US Indicts Kremlin-Connected Lawyer for Obstruction

News

A Russian lawyer who sparked a wave of controversy for her role in a 2016 meeting with senior campaign officials for Donald Trump was charged Tuesday with obstruction of justice in an unrelated money laundering case.

January 9, 2019

Federal prosecutors in New York charged Natalia Veselnitskaya—a central figure in Robert Mueller’s probe into Russian meddling in the 2016 US presidential election—with seeking to impede an earlier Justice Department investigation that implicated high-level Kremlin officials in a scheme to launder money through New York real estate.

The charge stems from Veselnitskaya’s legal work for the Russian-owned real-estate company Prevezon Holdings in a 2013 civil investigation by US federal prosecutors.

The complaint alleged that the company used New York real estate to launder a portion of the proceeds from a US$230 million Russian tax scheme uncovered by Sergei Magnitsky, a Russian lawyer who died in a Moscow prison after exposing the fraud.

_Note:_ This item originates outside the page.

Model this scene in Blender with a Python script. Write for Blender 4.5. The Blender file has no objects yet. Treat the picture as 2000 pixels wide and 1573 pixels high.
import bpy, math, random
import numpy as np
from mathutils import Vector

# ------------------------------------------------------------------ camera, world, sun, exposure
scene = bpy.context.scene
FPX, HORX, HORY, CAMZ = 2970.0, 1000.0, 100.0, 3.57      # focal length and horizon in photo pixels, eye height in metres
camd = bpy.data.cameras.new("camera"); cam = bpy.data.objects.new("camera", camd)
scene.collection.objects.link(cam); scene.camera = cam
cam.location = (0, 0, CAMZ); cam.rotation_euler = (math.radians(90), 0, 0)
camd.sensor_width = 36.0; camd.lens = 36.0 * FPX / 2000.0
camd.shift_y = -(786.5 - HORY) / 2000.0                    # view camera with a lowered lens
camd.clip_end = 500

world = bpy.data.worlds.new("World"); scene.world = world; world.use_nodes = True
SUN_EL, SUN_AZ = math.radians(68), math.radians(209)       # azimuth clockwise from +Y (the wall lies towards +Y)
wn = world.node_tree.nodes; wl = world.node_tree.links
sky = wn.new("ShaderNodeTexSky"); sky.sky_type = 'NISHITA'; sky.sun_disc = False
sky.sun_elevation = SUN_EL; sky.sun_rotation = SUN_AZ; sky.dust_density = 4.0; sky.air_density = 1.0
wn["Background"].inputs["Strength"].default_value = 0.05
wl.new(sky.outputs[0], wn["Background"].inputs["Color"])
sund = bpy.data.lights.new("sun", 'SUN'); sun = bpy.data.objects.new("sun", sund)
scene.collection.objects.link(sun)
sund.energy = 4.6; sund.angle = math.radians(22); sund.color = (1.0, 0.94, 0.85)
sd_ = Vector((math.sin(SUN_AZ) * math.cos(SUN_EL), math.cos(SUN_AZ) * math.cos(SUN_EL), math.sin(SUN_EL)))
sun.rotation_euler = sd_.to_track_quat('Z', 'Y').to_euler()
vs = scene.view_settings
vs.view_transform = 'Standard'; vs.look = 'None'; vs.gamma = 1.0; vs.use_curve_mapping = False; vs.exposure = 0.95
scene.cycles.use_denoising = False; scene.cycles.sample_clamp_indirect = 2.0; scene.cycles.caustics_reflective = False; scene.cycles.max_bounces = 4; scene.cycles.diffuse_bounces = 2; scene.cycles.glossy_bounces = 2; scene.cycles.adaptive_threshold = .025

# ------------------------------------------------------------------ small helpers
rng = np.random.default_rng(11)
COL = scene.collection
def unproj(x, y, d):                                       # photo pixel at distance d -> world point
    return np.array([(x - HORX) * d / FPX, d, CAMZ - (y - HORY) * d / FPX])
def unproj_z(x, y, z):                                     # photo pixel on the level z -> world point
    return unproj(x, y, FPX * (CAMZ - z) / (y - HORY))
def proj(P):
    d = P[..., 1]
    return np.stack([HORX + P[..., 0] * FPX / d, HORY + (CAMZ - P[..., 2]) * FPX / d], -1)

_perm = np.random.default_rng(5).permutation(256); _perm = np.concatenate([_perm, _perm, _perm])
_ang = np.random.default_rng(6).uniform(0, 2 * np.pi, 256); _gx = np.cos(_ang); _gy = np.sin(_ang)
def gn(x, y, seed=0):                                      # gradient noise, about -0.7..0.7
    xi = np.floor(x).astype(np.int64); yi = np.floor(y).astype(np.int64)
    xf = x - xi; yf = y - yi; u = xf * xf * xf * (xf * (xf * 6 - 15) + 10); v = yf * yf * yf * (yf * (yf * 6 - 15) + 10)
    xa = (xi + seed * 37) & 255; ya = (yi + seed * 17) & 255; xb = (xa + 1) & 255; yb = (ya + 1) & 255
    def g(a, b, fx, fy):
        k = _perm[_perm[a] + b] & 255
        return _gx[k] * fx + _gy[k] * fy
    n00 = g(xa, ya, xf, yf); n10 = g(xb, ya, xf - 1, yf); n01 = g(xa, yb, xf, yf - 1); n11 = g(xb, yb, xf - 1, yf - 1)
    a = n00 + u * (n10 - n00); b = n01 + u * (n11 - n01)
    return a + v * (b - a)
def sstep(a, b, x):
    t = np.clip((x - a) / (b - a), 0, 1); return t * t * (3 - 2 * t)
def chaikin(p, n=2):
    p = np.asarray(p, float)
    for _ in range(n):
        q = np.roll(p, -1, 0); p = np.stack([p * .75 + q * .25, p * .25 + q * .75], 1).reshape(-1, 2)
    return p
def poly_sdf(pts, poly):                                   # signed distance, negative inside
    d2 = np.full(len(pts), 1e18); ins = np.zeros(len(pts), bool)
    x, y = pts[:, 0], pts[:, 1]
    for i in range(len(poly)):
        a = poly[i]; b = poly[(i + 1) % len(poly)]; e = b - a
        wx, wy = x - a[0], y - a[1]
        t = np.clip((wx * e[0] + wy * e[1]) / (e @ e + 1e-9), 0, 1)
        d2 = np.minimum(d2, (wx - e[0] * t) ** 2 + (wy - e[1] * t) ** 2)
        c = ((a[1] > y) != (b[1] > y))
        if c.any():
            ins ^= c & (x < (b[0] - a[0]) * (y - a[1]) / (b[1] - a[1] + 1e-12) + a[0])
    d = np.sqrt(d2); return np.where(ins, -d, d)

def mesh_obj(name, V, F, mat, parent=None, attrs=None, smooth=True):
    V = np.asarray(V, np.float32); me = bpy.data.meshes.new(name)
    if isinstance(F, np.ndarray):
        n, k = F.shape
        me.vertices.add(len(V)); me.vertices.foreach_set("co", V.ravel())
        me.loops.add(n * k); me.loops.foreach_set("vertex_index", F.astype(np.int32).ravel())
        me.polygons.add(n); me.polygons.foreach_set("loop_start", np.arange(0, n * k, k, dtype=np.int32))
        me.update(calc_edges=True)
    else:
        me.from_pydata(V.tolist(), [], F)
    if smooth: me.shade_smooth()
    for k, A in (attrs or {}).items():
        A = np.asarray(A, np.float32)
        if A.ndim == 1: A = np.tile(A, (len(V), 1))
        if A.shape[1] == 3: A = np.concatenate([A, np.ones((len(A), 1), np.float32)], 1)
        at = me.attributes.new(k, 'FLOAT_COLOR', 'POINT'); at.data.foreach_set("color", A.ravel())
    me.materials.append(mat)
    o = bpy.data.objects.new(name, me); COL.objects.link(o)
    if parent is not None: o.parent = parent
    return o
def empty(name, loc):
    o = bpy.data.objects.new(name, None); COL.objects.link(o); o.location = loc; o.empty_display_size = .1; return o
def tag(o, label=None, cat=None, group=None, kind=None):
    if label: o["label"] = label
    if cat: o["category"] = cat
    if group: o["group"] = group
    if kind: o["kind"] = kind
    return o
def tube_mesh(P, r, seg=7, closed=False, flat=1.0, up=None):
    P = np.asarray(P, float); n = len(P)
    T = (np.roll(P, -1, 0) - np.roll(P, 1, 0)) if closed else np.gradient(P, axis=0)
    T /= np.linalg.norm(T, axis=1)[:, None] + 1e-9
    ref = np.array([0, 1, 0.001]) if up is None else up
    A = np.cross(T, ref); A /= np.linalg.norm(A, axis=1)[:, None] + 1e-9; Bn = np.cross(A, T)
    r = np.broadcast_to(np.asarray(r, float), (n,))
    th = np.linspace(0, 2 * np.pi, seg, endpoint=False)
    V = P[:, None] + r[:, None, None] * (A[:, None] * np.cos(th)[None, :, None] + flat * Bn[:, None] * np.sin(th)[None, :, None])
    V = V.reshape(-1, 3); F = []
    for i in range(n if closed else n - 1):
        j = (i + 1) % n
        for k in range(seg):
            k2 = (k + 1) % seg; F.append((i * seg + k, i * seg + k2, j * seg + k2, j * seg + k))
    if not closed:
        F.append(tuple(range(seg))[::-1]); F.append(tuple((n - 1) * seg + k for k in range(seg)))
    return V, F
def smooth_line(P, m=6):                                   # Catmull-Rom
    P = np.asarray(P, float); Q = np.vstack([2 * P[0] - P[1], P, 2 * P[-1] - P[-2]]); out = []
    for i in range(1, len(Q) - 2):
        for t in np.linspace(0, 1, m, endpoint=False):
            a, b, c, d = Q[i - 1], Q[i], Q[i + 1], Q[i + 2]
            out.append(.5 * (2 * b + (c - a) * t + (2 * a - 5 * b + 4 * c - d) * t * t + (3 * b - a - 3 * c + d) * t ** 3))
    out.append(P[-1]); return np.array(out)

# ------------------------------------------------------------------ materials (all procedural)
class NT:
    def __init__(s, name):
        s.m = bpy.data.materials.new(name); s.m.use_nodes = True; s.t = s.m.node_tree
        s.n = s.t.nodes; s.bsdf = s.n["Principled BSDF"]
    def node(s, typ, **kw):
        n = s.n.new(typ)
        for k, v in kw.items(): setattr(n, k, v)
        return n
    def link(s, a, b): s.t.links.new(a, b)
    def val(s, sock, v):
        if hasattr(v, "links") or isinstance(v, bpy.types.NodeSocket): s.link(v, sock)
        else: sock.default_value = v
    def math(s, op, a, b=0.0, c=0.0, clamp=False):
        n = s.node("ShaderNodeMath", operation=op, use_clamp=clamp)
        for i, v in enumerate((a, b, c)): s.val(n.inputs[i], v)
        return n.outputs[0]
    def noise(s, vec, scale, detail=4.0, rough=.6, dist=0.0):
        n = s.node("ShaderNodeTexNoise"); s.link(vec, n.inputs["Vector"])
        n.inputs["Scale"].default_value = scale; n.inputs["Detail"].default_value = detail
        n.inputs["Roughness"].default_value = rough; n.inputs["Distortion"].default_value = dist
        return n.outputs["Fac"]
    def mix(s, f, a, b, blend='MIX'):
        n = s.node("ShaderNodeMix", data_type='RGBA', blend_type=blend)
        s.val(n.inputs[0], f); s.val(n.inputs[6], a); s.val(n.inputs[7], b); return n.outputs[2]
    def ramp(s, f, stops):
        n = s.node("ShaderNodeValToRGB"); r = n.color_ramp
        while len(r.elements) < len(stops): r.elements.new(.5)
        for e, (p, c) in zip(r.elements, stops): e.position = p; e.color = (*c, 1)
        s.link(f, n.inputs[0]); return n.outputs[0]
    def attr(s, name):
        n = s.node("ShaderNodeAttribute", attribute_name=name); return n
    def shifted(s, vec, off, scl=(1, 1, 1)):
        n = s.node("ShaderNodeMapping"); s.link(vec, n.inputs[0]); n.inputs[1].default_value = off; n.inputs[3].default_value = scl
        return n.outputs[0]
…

The Justice Department asked the Kremlin for help in the investigation into Prevezon, according to prosecutors, but the Russian government responded with a document of supposed investigative findings that purported to exonerate the company and Russian officials.

Tuesday’s 19-page indictment against Veselnitskaya, however, says that she secretly worked with a senior Russian prosecutor to draft the document, and then submitted an “intentionally misleading declaration” about its integrity to a federal court in Manhattan.

She is charged with one count of obstruction of justice.

Veselnitskaya attracted scrutiny in 2017 when The New York Times reported that she was one of several Russians to meet with top Trump campaign officials, including Donald Trump Jr., Paul Manafort, and Jared Kushner, at Trump Tower in June 2016.

Emails released by Trump Jr. reveal the meeting was arranged on the pretext that Veselnitskaya would share compromising information on Trump’s campaign rival Hillary Clinton as "part of Russia and its government's support" for Trump's candidacy.

Veselnitskaya originally denied close ties to the Russian government, but Tuesday’s indictment is in line with her admission last year that she is more closely connected to the Kremlin than originally claimed.

"I am a lawyer, and I am an informant," she told NBC News in April 2018. "Since 2013, I have been actively communicating with the office of the Russian prosecutor general."